Все эмоции по определению выражаются субъективно; и как же нам перейти к более объективной теории ценностей, если эмоции вступают друг с другом в конфликт? Именно в этот момент вводятся в картину традиционные философские рассуждения о человеческой природе. Почти любой философ до Канта имел явную или неявную теорию природы человека, определяющей некоторые желания, потребности, эмоции и ощущения как более фундаментальные для нашей человеческой сущности. Я, например, хочу получить свой двухнедельный отпуск, но ваше желание вырваться из рабства основано на более универсальной и более глубоко ощущаемой жажде свободы, и потому оно выше моего. Утверждение Гоббса об основном праве на жизнь (которое предшествовало освящению права на жизнь в Декларации независимости) основано на явно выраженной теории человеческой природы, которая заявляет, что страх насильственной смерти есть сильнейшая из страстей человека и потому порождает куда более фундаментальное страдание, чем, скажем, притязание на религиозную правоту. Моральное бесчестие, которое связано с убийством, в большой мере возникает из того факта, что страх смерти есть часть человеческой природы и по существу одинаков во всех человеческих сообществах.

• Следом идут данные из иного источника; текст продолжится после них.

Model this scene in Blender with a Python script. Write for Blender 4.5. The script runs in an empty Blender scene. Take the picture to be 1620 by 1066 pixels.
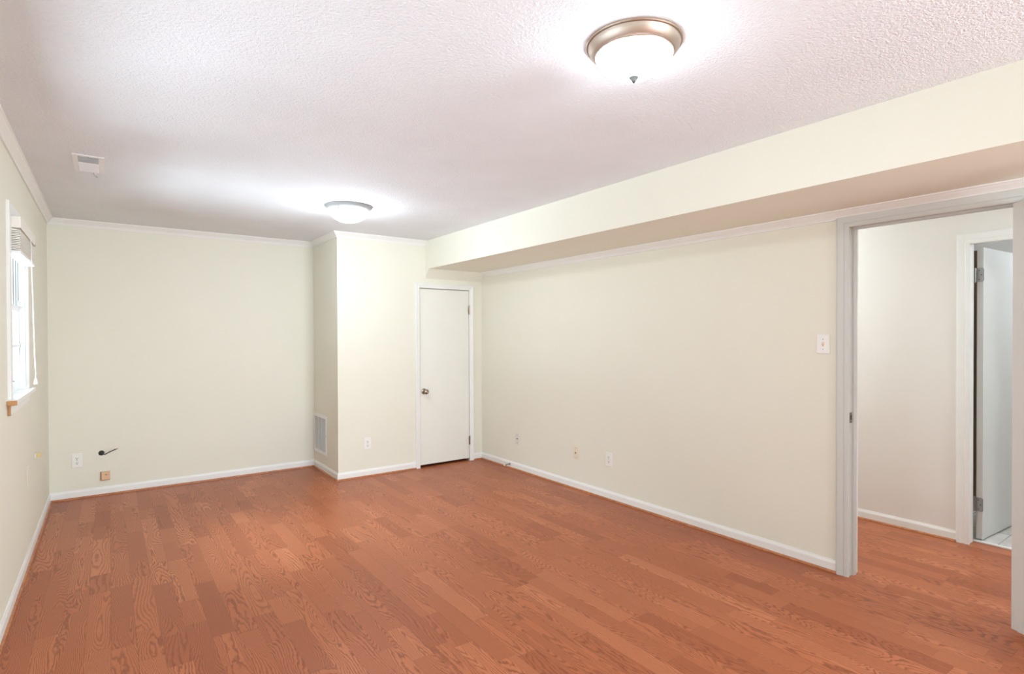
import bpy, bmesh, math, random
from mathutils import Vector, Matrix

scene = bpy.context.scene
C = scene.collection

# ------------------------------------------------------------------ camera
W_PX, H_PX = 1620, 1066
cam_d = bpy.data.cameras.new('camera')
cam = bpy.data.objects.new('camera', cam_d)
C.objects.link(cam)
RR = Vector((0.80961974, -0.5869454, -0.00331376))
UU = Vector((0.00780957, 0.00512682, 0.99995636))
FF = Vector((0.5869028, 0.80961028, -0.00873457))
m = Matrix((RR, UU, -FF)).transposed().to_4x4()
m.translation = (0, 0, 1.37)
cam.matrix_world = m
cam_d.sensor_fit = 'HORIZONTAL'
cam_d.sensor_width = 36.0
cam_d.lens = 880.98 / W_PX * 36.0
cam_d.shift_x = 0.0
cam_d.shift_y = (539.57 - 533.0) / W_PX
cam_d.clip_start = 0.02
scene.camera = cam

# ------------------------------------------------------------------ world, light, exposure
scene.view_settings.view_transform = 'Standard'
scene.view_settings.look = 'None'
scene.view_settings.gamma = 1.0
scene.view_settings.use_curve_mapping = False
scene.view_settings.exposure = 2.16

world = bpy.data.worlds.new('overcast_sky')
scene.world = world
world.use_nodes = True
world.node_tree.nodes['Background'].inputs[0].default_value = (0.86, 0.93, 1.0, 1)
world.node_tree.nodes['Background'].inputs[1].default_value = 0.16

# strengths: lamp glass, then window daylight and added fill lights
E_NEAR, E_FAR, E_HALL, E_BATH = 9.0, 14.5, 23.0, 18.0
P_FRONT, P_FRONT_UP, P_SIDE, P_SIDE_UP, P_LEFT, P_REAR = 47.0, 0.0, 2.0, 8.5, 4.6, 0.0


def area(name, loc, rot, sx, sy, power, col, spread=180):
    l = bpy.data.lights.new(name, 'AREA')
    l.shape = 'RECTANGLE'
    l.size, l.size_y = sx, sy
    l.energy = power
    l.color = col
    l.spread = math.radians(spread)
    o = bpy.data.objects.new(name, l)
    o.location = loc
    o.rotation_euler = rot
    C.objects.link(o)
    return o


# daylight_side enters by window_1; the others are added fill, some aimed upward
DAY = (0.89, 1.04, 1.17)
area('fill_front', (2.42, -3.44, 1.30), (math.radians(90), 0, math.radians(18)), 1.5, 1.25, P_FRONT, DAY)
area('fill_front_up', (1.9, -3.38, 1.30), (math.radians(90 + 20), 0, math.radians(18)), 1.2, 1.2, P_FRONT_UP, DAY)
area('daylight_side', (-1.25, 4.22, 2.12), (0, math.radians(-90 + 39), math.radians(-4)), 0.35, 0.4, P_SIDE, DAY, 50)
area('fill_side_up', (-1.3, 4.15, 1.05), (0, math.radians(-90 - 25), 0), 1.0, 0.9, P_SIDE_UP, DAY, 100)
area('fill_left', (-1.5, 2.0, 1.00), (0, math.radians(-90 - 28), 0), 1.0, 2.4, P_LEFT, DAY, 110)
area('fill_rear', (-0.41, -1.70, 1.45), (0, math.radians(-90 - 40), 0), 1.1, 2.2, P_REAR, DAY)

# ------------------------------------------------------------------ node helpers


class NB:
    """small expression builder for shader node trees"""

    def __init__(self, nt):
        self.nt = nt

    def val(self, x, sock):
        if hasattr(x, 'is_output'):
            self.nt.links.new(x, sock)
        else:
            sock.default_value = x

    def m(self, op, a, b=0.0, c=0.0):
        n = self.nt.nodes.new('ShaderNodeMath')
        n.operation = op
        self.val(a, n.inputs[0])
        self.val(b, n.inputs[1])
        if len(n.inputs) > 2:
            self.val(c, n.inputs[2])
        return n.outputs[0]

    def comb(self, x, y, z=0.0):
        n = self.nt.nodes.new('ShaderNodeCombineXYZ')
        for i, v in enumerate((x, y, z)):
            self.val(v, n.inputs[i])
        return n.outputs[0]

    def noise(self, vec, scale=1.0, detail=1.0, rough=0.5, dist=0.0):
        n = self.nt.nodes.new('ShaderNodeTexNoise')
        self.nt.links.new(vec, n.inputs['Vector'])
        n.inputs['Scale'].default_value = scale
        n.inputs['Detail'].default_value = detail
        n.inputs['Roughness'].default_value = rough
        n.inputs['Distortion'].default_value = dist
        return n.outputs[0]

    def white(self, vec):
        n = self.nt.nodes.new('ShaderNodeTexWhiteNoise')
        n.noise_dimensions = '3D'
        self.nt.links.new(vec, n.inputs['Vector'])
        s = self.nt.nodes.new('ShaderNodeSeparateColor')
        self.nt.links.new(n.outputs['Color'], s.inputs[0])
        return s.outputs

    def ramp(self, fac, stops):
        n = self.nt.nodes.new('ShaderNodeValToRGB')
        self.nt.links.new(fac, n.inputs[0])
        e = n.color_ramp.elements
        while len(e) < len(stops):
            e.new(0.5)
        for k, (p, c) in enumerate(stops):
            e[k].position = p
            e[k].color = (*c, 1)
        return n.outputs[0]

    def mix(self, fac, a, b, blend='MIX'):
        n = self.nt.nodes.new('ShaderNodeMix')
        n.data_type = 'RGBA'
        n.blend_type = blend
        self.val(fac, n.inputs[0])
        for s, v in ((n.inputs[6], a), (n.inputs[7], b)):
            if hasattr(v, 'is_output'):
                self.nt.links.new(v, s)
            else:
                s.default_value = (*v, 1)
        return n.outputs[2]

    def bump(self, h, strength, dist):
        n = self.nt.nodes.new('ShaderNodeBump')
        self.nt.links.new(h, n.inputs['Height'])
        n.inputs['Strength'].default_value = strength
        n.inputs['Distance'].default_value = dist
        return n.outputs[0]


def lin(r, g, b):
    def f(c):
        c /= 255.0
        return c / 12.92 if c <= 0.04045 else ((c + 0.055) / 1.055) ** 2.4
    return (f(r), f(g), f(b))


def new_mat(name, col=(0.8, 0.8, 0.8), rough=0.5, metal=0.0, spec=0.5):
    mt = bpy.data.materials.new(name)
    mt.use_nodes = True
    b = mt.node_tree.nodes['Principled BSDF']
    b.inputs['Base Color'].default_value = (*col, 1)
    b.inputs['Roughness'].default_value = rough
    b.inputs['Metallic'].default_value = metal
    b.inputs['Specular IOR Level'].default_value = spec
    return mt


def obj_coord(nt):
    return nt.nodes.new('ShaderNodeTexCoord').outputs['Object']


def painted(name, col, rough, scale, strength, dist, var=0.02, detail=2.0):
    """paint with a slight uneven tone and a fine relief"""
    mt = new_mat(name, col, rough, 0, 0.35)
    nt = mt.node_tree
    nb = NB(nt)
    b = nt.nodes['Principled BSDF']
    co = obj_coord(nt)
    n1 = nb.noise(co, 3.0, 3.0)
    lo = tuple(c * (1 - var) for c in col)
    hi = tuple(min(1, c * (1 + var)) for c in col)
    nt.links.new(nb.ramp(n1, [(0.3, lo), (0.7, hi)]), b.inputs['Base Color'])
    n2 = nb.noise(co, scale, detail, 0.6)
    nt.links.new(nb.bump(n2, strength, dist), b.inputs['Normal'])
    return mt


M = {}
M['wall'] = painted('cream_wall_paint', lin(236, 233, 217), 0.75, 260, 0.12, 0.002, 0.006)
M['hall_wall'] = painted('pale_hall_paint', lin(236, 231, 224), 0.75, 260, 0.12, 0.002, 0.006)
M['ceiling'] = painted('textured_ceiling_paint', lin(238, 241, 244), 0.9, 110, 0.6, 0.009, 0.02, 2.0)
M['trim'] = painted('white_trim_paint', lin(241, 240, 235), 0.4, 60, 0.05, 0.001, 0.015)
M['door'] = painted('white_door_paint', lin(238, 236, 226), 0.45, 80, 0.05, 0.001, 0.015)
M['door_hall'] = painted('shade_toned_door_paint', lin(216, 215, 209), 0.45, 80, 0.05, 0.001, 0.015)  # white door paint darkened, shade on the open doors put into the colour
M['plastic'] = new_mat('white_plastic', lin(243, 241, 235), 0.35)
M['ivory'] = new_mat('ivory_plastic', lin(236, 224, 200), 0.4)
M['almond'] = new_mat('almond_plastic', lin(226, 187, 150), 0.45)
M['yellowed'] = new_mat('yellowed_plastic', lin(232, 205, 140), 0.4)
M['greyplastic'] = new_mat('painted_over_plastic', lin(226, 223, 212), 0.5)
M['dark'] = new_mat('dark_void', (0.01, 0.009, 0.008), 0.8)
M['slot'] = new_mat('dark_slot', (0.06, 0.05, 0.045), 0.8)
M['vinyl'] = new_mat('white_vinyl', lin(244, 245, 246), 0.35)
M['register'] = new_mat('white_enamel_register', lin(243, 242, 241), 0.45)
M['rubber'] = new_mat('black_rubber', (0.02, 0.017, 0.014), 0.5)
M['copper'] = new_mat('bare_copper', lin(190, 130, 80), 0.35, 0.8)
M['raw'] = painted('raw_wood', lin(190, 140, 95), 0.7, 90, 0.2, 0.002, 0.2)
M['gap_brown'] = painted('brown_gap_upright', lin(120, 95, 72), 0.7, 90, 0.2, 0.002, 0.15)


def metal(name, col, rough, noise=40):
    mt = new_mat(name, col, rough, 1.0)
    nt = mt.node_tree
    nb = NB(nt)
    n = nb.noise(obj_coord(nt), noise, 3)
    r = nb.m('MULTIPLY_ADD', n, 0.15, rough - 0.07)
    nt.links.new(r, nt.nodes['Principled BSDF'].inputs['Roughness'])
    return mt


M['nickel'] = metal('brushed_nickel', lin(188, 174, 160), 0.45)
M['shaded_nickel'] = new_mat('shaded_nickel', (0.085, 0.085, 0.078), 0.6, 0, 0.2)  # finial metal darkened so it looks unlit against the glowing glass
M['blind'] = new_mat('white_blind_slat', lin(240, 235, 225), 0.45)
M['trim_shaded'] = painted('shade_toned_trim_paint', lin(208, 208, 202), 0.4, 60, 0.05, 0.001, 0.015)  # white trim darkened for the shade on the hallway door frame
M['white_metal'] = new_mat('grey_enamel_ring', lin(150, 150, 148), 0.5)
M['chrome'] = metal('worn_chrome', lin(160, 148, 130), 0.22)
M['steel'] = metal('dull_steel_hinge', lin(165, 163, 160), 0.4)


def lamp_glass(name, strength):
    mt = new_mat(name, (0.95, 0.95, 0.93), 0.3)
    b = mt.node_tree.nodes['Principled BSDF']
    b.inputs['Emission Color'].default_value = (0.93, 1.04, 1.16, 1)
    b.inputs['Emission Strength'].default_value = strength
    return mt


M['glow_near'] = lamp_glass('lit_frosted_glass', E_NEAR)
M['glow_far'] = lamp_glass('lit_frosted_glass_far', E_FAR)
M['glow_hall'] = lamp_glass('lit_frosted_glass_hall', E_HALL)
M['glow_bath'] = lamp_glass('lit_frosted_glass_bath', E_BATH)


def pane_mat():
    mt = bpy.data.materials.new('window_glass')
    mt.use_nodes = True
    nt = mt.node_tree
    nt.nodes.clear()
    out = nt.nodes.new('ShaderNodeOutputMaterial')
    tr = nt.nodes.new('ShaderNodeBsdfTransparent')
    tr.inputs[0].default_value = (0.93, 0.95, 0.95, 1)
    gl = nt.nodes.new('ShaderNodeBsdfGlossy')
    gl.inputs['Roughness'].default_value = 0.02
    fr = nt.nodes.new('ShaderNodeFresnel')
    fr.inputs[0].default_value = 1.03
    mx = nt.nodes.new('ShaderNodeMixShader')
    nt.links.new(fr.outputs[0], mx.inputs[0])
    nt.links.new(tr.outputs[0], mx.inputs[1])
    nt.links.new(gl.outputs[0], mx.inputs[2])
    nt.links.new(mx.outputs[0], out.inputs[0])
    return mt


M['pane'] = pane_mat()


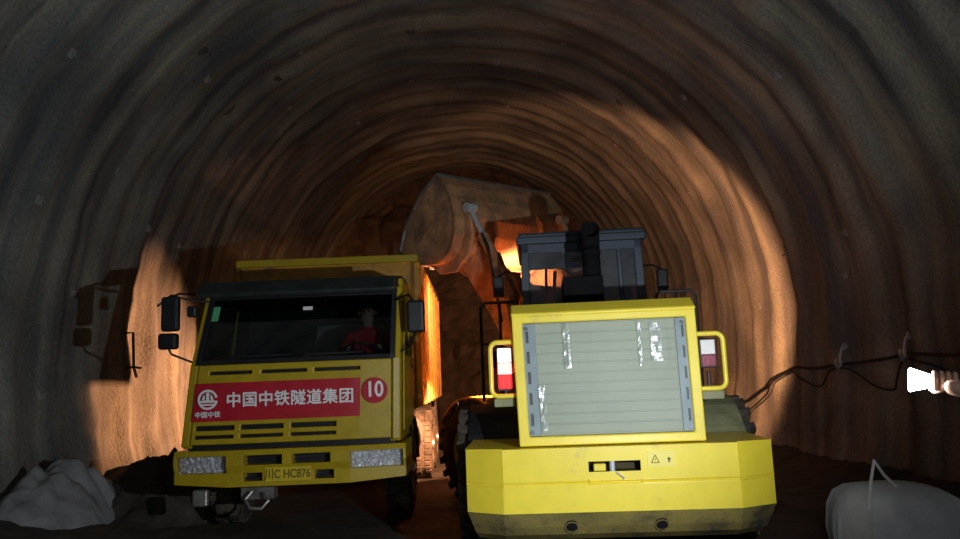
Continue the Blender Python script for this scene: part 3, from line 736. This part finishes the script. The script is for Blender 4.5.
# counterweight: centre slab, chamfered corners, seam, hitch slot
HW = 1.235
def plan(x):           # rear outline, y of the face at x
    return 0 if abs(x) < .93 else (abs(x)-.93)*.55
def slab(z0, z1, inset=0., dz=0.):
    xs = [-HW, -.93, -.33, -.0, .38, .93, HW]; return xs
b = MB()
def cw_layer(z0, z1, o0, o1, hole=None):
    """front skin strip from z0 to z1, face offset o0 at z0 and o1 at z1"""
    xs = [-HW, -.93, -.245, .165, .93, HW]
    for i in range(len(xs)-1):
        xa, xb = xs[i], xs[i+1]
        if hole and abs(xa+.245) < .01:
            h0, h1 = hole
            for (za, zb_) in ((z0, h0), (h1, z1)): b.add([(xa, plan(xa)+o0, za), (xb, plan(xb)+o0, za), (xb, plan(xb)+o1, zb_), (xa, plan(xa)+o1, zb_)], [(0, 1, 2, 3)])
            # recess
            d = .22; b.mi = 1; b.add([(xa, 0, h0), (xb, 0, h0), (xb, 0, h1), (xa, 0, h1), (xa, d, h0), (xb, d, h0), (xb, d, h1), (xa, d, h1)], [(0, 4, 5, 1), (1, 5, 6, 2), (2, 6, 7, 3), (3, 7, 4, 0), (4, 7, 6, 5)])
            b.mi = 0; continue
        b.add([(xa, plan(xa)+o0, z0), (xb, plan(xb)+o0, z0), (xb, plan(xb)+o1, z1), (xa, plan(xa)+o1, z1)], [(0, 1, 2, 3)])
cw_layer(.735, 1.0, 0, 0, (.80, .895))
cw_layer(.725, .735, .012, 0)
cw_layer(.715, .725, 0, .012)
cw_layer(.50, .715, .0, 0)
ya = plan(HW)
for s in (-1, 1):
    for (z0, z1) in ((.5, 1.0),): b.add([(s*HW, ya, z0), (s*HW, 1.05, z0), (s*HW, 1.05, z1), (s*HW, ya, z1)], [(0, 1, 2, 3)])
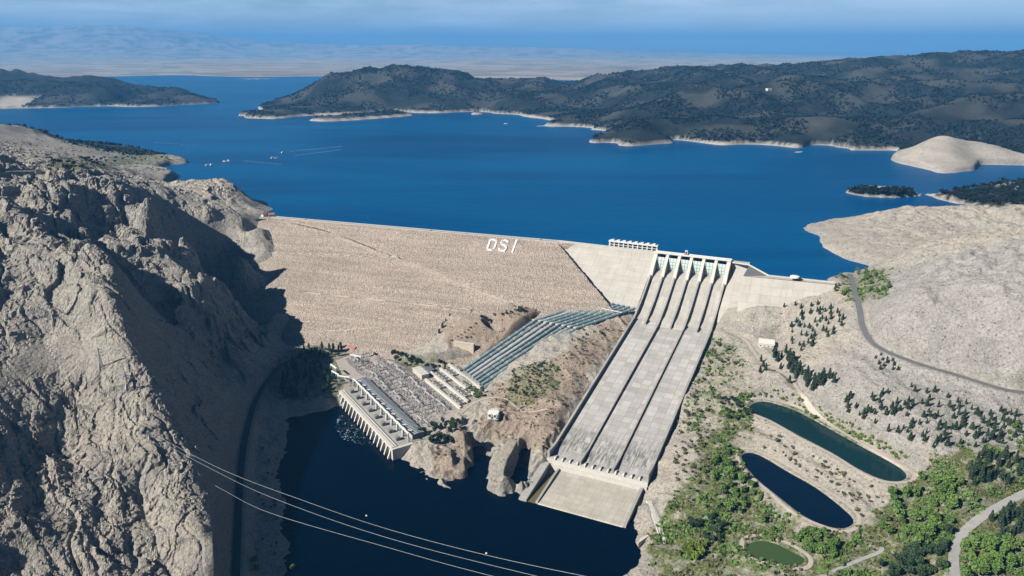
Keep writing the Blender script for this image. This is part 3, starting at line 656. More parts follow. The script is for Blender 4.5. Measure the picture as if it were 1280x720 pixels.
water('reservoir_water', (.0, .052, .165), .30, .12, .2, 2.0, (.0, .098, .255), .02)
water('tail_water', (.0, .0025, .009), .12, .25, .25, 1.0, (.0, .004, .013), .07)
water('upper_pool_water', (.006, .026, .030), .06, .3, .12, .6, (.008, .034, .037), .25)
water('lower_pool_water', (.001, .008, .022), .05, .35, .3, .8, (.002, .011, .028), .2)
water('small_pool_water', (.05, .09, .03), .1, .3, .1, .4, (.07, .10, .035), .3)
concrete('dam_concrete', (.42, .40, .36), (.52, .495, .45), (.30, .27, .23), 16, 14, .5, .25, .05)
concrete('chute_concrete', (.40, .388, .37), (.48, .465, .445), (.26, .25, .235), 12.8, 12, .5, .4, .15)
concrete('bay_concrete', (.40, .38, .345), (.49, .47, .425), (.20, .185, .165), 9, 15, .9, .2, .06)
concrete('stained_wall', (.30, .29, .275), (.44, .425, .40), (.17, .165, .15), 12, 6, .8, .2, .05)
concrete('apron_concrete', (.42, .39, .33), (.50, .475, .42), (.24, .21, .15), 9, 9, .6, .2, .07)
concrete('wall_concrete', (.33, .32, .30), (.43, .415, .39), (.2, .19, .17), 12, 6, .6, .2, .05)
simple('gate_paint', (.42, .52, .50), (.52, .60, .57), .4, .5)
simple('track_shade', (.07, .06, .05), (.16, .135, .115), .5, .95)  # dark tone standing in for the shade beside the dam tracks
simple('asphalt', (.13, .135, .145), (.175, .175, .18), .15, .9)
simple('asphalt_dark', (.05, .052, .055), (.075, .075, .078), .15, .9)
simple('dirt_track', (.40, .355, .29), (.52, .475, .41), .2, .95)
simple('pale_road', (.30, .295, .29), (.38, .37, .355), .2, .9)
simple('white_paint', (.74, .73, .70), (.82, .81, .79), .5, .6)
simple('light_concrete', (.50, .48, .44), (.62, .60, .56), .3, .85)

# ------------------------------------------------------------------ waters
def sheet(name, outline, z, m_):
    mb = MB(); mb.face([(p[0], p[1], z) for p in outline]); o = mb.build(name, M[m_]); tag(o, kind='structure'); return o
res = [(-40000, 2300), (-2600, 2100), (-1500, 1850), (-1000, 1640), (-640, 1560)] + [RF(0, -4, 0)[:2], RF(RL, -4, 0)[:2], SW(0, -60, 0)[:2], SW(0, 66, 0)[:2], SW(12, 99, 0)[:2], SW(64, 136, 0)[:2], SW(58, 225, 0)[:2], (640, 1130), (760, 1190), (1000, 1230), (1500, 1260), (40000, 1500), (40000, 13000), (-40000, 13000)]
sheet('reservoir_water', res, 0, 'reservoir_water')
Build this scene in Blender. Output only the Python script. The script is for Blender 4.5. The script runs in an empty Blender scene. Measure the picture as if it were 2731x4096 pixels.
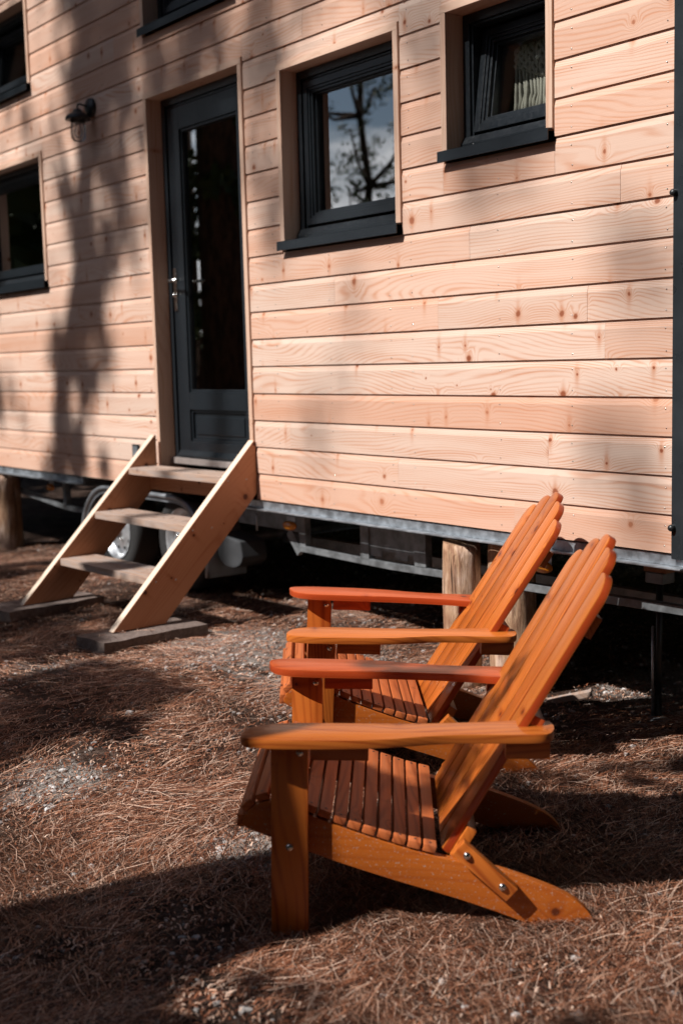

Одно из самых ранних философских рассуждений о человеческой природе излагает Сократ в "Республике" Платона. Он утверждает, что есть три части души: желающая часть (эрос), одухотворенная, или гордая часть (тимос) и рациональная часть (нус). Эти три части не сводимы друг к другу и во многих отношениях не соизмеримы: мой эрос, или желание, уговаривает меня покинуть строй и бежать с поля битвы к семье, но тимос, или гордость, заставляет меня стоять твердо из страха перед стыдом. Разные концепции справедливости адресуются к разным частям души (например, демократия адресуется к желающей части, а аристократия — к гордости), а наилучший город удовлетворяет все три. Из-за этой трехчастной сложности даже самый справедливый город требует, чтобы некоторые стороны души не могли быть удовлетворены полностью (вспомним знаменитое обобществление женщин и детей, упраздняющее семью), и ни одна реальная политическая система не может надеяться на большее, чем лишь приблизиться к справедливости. И все же справедливость остается осмысленным понятием, осмысленным настолько, насколько верна та трехчленная психология, из которой она выведена. (Многие современные комментаторы фыркают на "упрощенческую" психологию Платона, разделяющего душу на три части, забывая, что многие школы двадцатого века, в том числе фрейдизм, утилитаризм и бихэвиоризм, идут на куда более сильные упрощения, сводя душу лишь к желающей части; разум у них играет лишь роль орудия, а тимосу вообще нет места в этой картине.)